*Stated problem*: Return the material word for word. Do not include the pictures.
━━━━━━
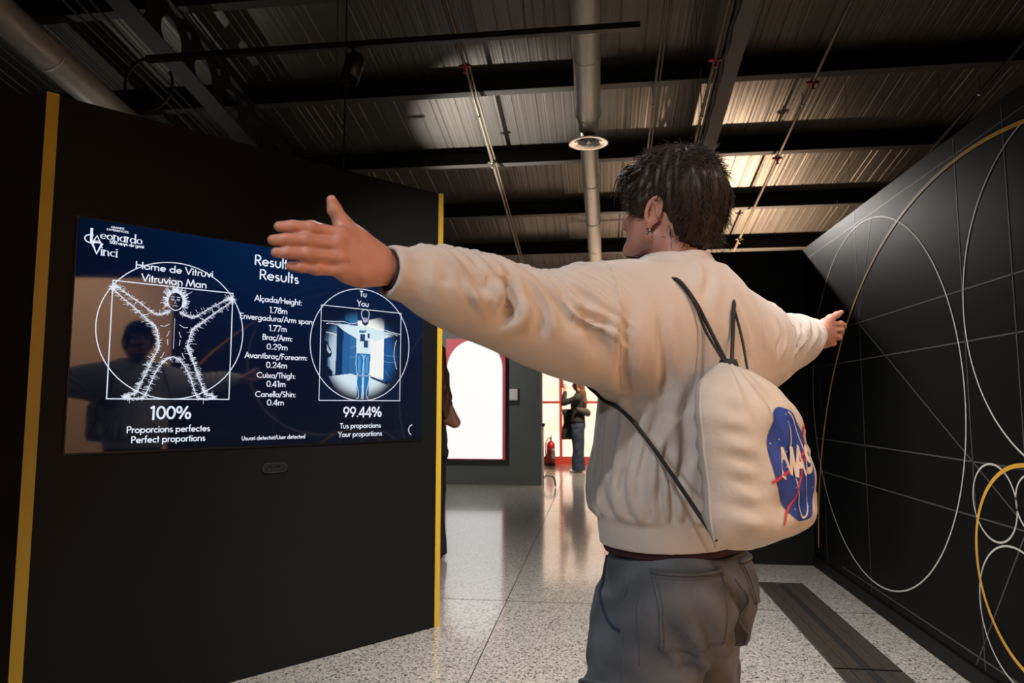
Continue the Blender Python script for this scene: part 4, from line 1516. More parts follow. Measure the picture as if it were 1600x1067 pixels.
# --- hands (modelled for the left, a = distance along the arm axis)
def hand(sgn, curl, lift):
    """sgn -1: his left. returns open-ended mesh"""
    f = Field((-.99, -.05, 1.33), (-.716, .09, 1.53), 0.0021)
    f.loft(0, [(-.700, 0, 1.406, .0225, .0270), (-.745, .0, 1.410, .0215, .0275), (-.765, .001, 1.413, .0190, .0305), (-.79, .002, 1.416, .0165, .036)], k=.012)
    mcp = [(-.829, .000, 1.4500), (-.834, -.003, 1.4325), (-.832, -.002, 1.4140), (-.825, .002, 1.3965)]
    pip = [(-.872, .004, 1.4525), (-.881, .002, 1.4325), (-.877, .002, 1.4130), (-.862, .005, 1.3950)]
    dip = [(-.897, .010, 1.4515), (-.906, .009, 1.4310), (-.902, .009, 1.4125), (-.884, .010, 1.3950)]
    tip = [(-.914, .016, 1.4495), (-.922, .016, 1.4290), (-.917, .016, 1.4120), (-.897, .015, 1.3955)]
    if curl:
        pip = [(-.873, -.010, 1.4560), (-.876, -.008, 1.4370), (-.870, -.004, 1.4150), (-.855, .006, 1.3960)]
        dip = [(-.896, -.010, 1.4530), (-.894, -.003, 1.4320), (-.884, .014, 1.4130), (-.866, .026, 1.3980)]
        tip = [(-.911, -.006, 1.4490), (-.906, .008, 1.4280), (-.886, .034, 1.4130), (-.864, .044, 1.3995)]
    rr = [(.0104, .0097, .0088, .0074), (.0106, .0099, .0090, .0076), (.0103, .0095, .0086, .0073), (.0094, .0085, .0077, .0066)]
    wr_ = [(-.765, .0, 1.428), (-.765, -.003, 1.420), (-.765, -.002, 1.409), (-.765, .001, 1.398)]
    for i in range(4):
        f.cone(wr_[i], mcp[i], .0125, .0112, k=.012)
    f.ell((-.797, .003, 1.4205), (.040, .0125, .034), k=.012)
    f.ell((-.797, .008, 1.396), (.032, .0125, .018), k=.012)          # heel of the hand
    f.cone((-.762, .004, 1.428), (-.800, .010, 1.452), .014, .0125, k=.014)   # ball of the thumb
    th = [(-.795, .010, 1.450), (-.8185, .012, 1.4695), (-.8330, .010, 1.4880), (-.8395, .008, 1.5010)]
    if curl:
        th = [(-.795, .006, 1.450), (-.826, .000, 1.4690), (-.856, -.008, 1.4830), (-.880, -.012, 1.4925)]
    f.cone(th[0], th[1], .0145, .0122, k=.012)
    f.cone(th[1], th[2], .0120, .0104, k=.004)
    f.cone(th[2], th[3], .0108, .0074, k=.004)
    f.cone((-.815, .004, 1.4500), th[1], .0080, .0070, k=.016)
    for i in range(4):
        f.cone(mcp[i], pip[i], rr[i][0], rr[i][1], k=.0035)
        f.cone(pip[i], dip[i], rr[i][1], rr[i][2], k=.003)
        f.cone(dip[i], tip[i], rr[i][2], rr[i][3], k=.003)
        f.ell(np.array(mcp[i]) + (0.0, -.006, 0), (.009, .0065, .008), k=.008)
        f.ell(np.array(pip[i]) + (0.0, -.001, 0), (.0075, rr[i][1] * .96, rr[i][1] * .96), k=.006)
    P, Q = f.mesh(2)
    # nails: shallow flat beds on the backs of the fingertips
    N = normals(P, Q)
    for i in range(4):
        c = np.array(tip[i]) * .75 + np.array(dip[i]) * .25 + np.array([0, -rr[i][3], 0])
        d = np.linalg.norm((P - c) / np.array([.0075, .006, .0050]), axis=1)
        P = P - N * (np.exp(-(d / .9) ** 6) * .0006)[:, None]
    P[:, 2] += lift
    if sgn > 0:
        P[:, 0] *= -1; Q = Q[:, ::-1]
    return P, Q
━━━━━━
*Finished answer*:
Continue the Blender Python script for this scene: part 4, from line 1516. More parts follow. Measure the picture as if it were 1600x1067 pixels.
# --- hands (modelled for the left, a = distance along the arm axis)
def hand(sgn, curl, lift):
    """sgn -1: his left. returns open-ended mesh"""
    f = Field((-.99, -.05, 1.33), (-.716, .09, 1.53), 0.0021)
    f.loft(0, [(-.700, 0, 1.406, .0225, .0270), (-.745, .0, 1.410, .0215, .0275), (-.765, .001, 1.413, .0190, .0305), (-.79, .002, 1.416, .0165, .036)], k=.012)
    mcp = [(-.829, .000, 1.4500), (-.834, -.003, 1.4325), (-.832, -.002, 1.4140), (-.825, .002, 1.3965)]
    pip = [(-.872, .004, 1.4525), (-.881, .002, 1.4325), (-.877, .002, 1.4130), (-.862, .005, 1.3950)]
    dip = [(-.897, .010, 1.4515), (-.906, .009, 1.4310), (-.902, .009, 1.4125), (-.884, .010, 1.3950)]
    tip = [(-.914, .016, 1.4495), (-.922, .016, 1.4290), (-.917, .016, 1.4120), (-.897, .015, 1.3955)]
    if curl:
        pip = [(-.873, -.010, 1.4560), (-.876, -.008, 1.4370), (-.870, -.004, 1.4150), (-.855, .006, 1.3960)]
        dip = [(-.896, -.010, 1.4530), (-.894, -.003, 1.4320), (-.884, .014, 1.4130), (-.866, .026, 1.3980)]
        tip = [(-.911, -.006, 1.4490), (-.906, .008, 1.4280), (-.886, .034, 1.4130), (-.864, .044, 1.3995)]
    rr = [(.0104, .0097, .0088, .0074), (.0106, .0099, .0090, .0076), (.0103, .0095, .0086, .0073), (.0094, .0085, .0077, .0066)]
    wr_ = [(-.765, .0, 1.428), (-.765, -.003, 1.420), (-.765, -.002, 1.409), (-.765, .001, 1.398)]
    for i in range(4):
        f.cone(wr_[i], mcp[i], .0125, .0112, k=.012)
    f.ell((-.797, .003, 1.4205), (.040, .0125, .034), k=.012)
    f.ell((-.797, .008, 1.396), (.032, .0125, .018), k=.012)          # heel of the hand
    f.cone((-.762, .004, 1.428), (-.800, .010, 1.452), .014, .0125, k=.014)   # ball of the thumb
    th = [(-.795, .010, 1.450), (-.8185, .012, 1.4695), (-.8330, .010, 1.4880), (-.8395, .008, 1.5010)]
    if curl:
        th = [(-.795, .006, 1.450), (-.826, .000, 1.4690), (-.856, -.008, 1.4830), (-.880, -.012, 1.4925)]
    f.cone(th[0], th[1], .0145, .0122, k=.012)
    f.cone(th[1], th[2], .0120, .0104, k=.004)
    f.cone(th[2], th[3], .0108, .0074, k=.004)
    f.cone((-.815, .004, 1.4500), th[1], .0080, .0070, k=.016)
    for i in range(4):
        f.cone(mcp[i], pip[i], rr[i][0], rr[i][1], k=.0035)
        f.cone(pip[i], dip[i], rr[i][1], rr[i][2], k=.003)
        f.cone(dip[i], tip[i], rr[i][2], rr[i][3], k=.003)
        f.ell(np.array(mcp[i]) + (0.0, -.006, 0), (.009, .0065, .008), k=.008)
        f.ell(np.array(pip[i]) + (0.0, -.001, 0), (.0075, rr[i][1] * .96, rr[i][1] * .96), k=.006)
    P, Q = f.mesh(2)
    # nails: shallow flat beds on the backs of the fingertips
    N = normals(P, Q)
    for i in range(4):
        c = np.array(tip[i]) * .75 + np.array(dip[i]) * .25 + np.array([0, -rr[i][3], 0])
        d = np.linalg.norm((P - c) / np.array([.0075, .006, .0050]), axis=1)
        P = P - N * (np.exp(-(d / .9) ** 6) * .0006)[:, None]
    P[:, 2] += lift
    if sgn > 0:
        P[:, 0] *= -1; Q = Q[:, ::-1]
    return P, Q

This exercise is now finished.